Author: Tsugumi Ohba
Illustrator: Takeshi Obata

U.S. publisher: Viz Media
ISBN: 9781421501680
Released: October 2005
Original run: 2003-2006 (Weekly Shōnen Jump)

I’m not entirely certain where I first heard of the Death Note manga series, but I think it first began with a National Public Radio segment. Then I started seeing it everywhere and hear mostly good things about it. Well, at least about the “original” series—a fair number of fans weren’t very happy with the direction it took after it was extended past its initial ending point. Finally, I discovered that my assistant at work was reading through the series and I was subsequently strongly encouraged to do so myself. So, I did.
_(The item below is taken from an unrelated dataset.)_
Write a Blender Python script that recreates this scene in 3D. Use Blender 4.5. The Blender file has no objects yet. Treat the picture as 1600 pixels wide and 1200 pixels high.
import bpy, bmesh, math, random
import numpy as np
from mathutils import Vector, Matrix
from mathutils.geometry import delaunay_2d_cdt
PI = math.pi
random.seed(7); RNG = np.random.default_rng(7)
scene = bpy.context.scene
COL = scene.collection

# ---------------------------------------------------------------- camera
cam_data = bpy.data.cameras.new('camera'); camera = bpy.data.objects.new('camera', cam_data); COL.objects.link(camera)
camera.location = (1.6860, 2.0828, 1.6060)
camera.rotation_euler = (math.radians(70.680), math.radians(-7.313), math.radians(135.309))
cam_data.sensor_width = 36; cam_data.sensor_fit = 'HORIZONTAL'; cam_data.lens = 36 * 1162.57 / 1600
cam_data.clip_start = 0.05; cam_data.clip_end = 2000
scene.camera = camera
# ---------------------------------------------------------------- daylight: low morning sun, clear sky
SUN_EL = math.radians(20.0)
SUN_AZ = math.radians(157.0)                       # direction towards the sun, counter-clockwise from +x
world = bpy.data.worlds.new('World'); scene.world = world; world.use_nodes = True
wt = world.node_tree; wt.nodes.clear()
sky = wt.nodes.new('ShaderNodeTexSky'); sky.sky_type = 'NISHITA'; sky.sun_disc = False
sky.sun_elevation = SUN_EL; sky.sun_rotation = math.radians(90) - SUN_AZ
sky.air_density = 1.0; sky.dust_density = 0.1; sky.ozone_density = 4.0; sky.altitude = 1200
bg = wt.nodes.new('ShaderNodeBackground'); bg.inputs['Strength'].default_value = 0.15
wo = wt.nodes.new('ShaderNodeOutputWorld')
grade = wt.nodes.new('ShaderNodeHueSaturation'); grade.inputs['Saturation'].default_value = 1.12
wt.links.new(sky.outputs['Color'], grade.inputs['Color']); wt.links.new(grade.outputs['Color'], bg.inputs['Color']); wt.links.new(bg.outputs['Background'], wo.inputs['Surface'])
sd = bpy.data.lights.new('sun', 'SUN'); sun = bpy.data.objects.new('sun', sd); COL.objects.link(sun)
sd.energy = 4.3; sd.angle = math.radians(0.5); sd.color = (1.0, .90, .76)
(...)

The first volume quickly introduces the premise and main players of the story. Ruyk, a Shinigami death-god, “accidentally” drops one of his Death Notes in the human world, mostly just because he’s bored. It is found by Light Yagami, the top student at his school in Japan, who quickly discovers what it is and what it can do. Any person who’s name is written with intention in the notebook will die—the writer even has the option of choosing the ways and means of the death. Of course, there are rules and limitations to this power which Light must learn as he goes, because he has a plan—to rid the world of criminals and evil-doers.

But when massive numbers of inmates begin to die in prisons around the world, the world’s governments launch an investigation, turning to the mysterious and brilliant detective known only as “L.” L quickly begins to close on Light, but Light, too, is extraordinarily clever. The battle of wits has begun.

I enjoyed this first installment of Death Note. I wasn’t blown away by the artwork, but it worked well enough even if it wasn’t entirely consistent. I must admit though, the visual design of the Shinigami is quite creative. As a warning, Death Note comes “unflipped” (reading from right to left), which I think is becoming increasingly more common for manga published in the United States. It’s not the first unflipped manga that I’ve read, but it can be disconcerting for newcomers.

The book also seemed to suffer, albeit slightly, in its translation into English. Some phrases just weren’t quite right. I did very much enjoy the storyline though, and will most likely pick up a few more volumes my next trip to the library—I have a feeling they’ll make for quick, entertaining reads.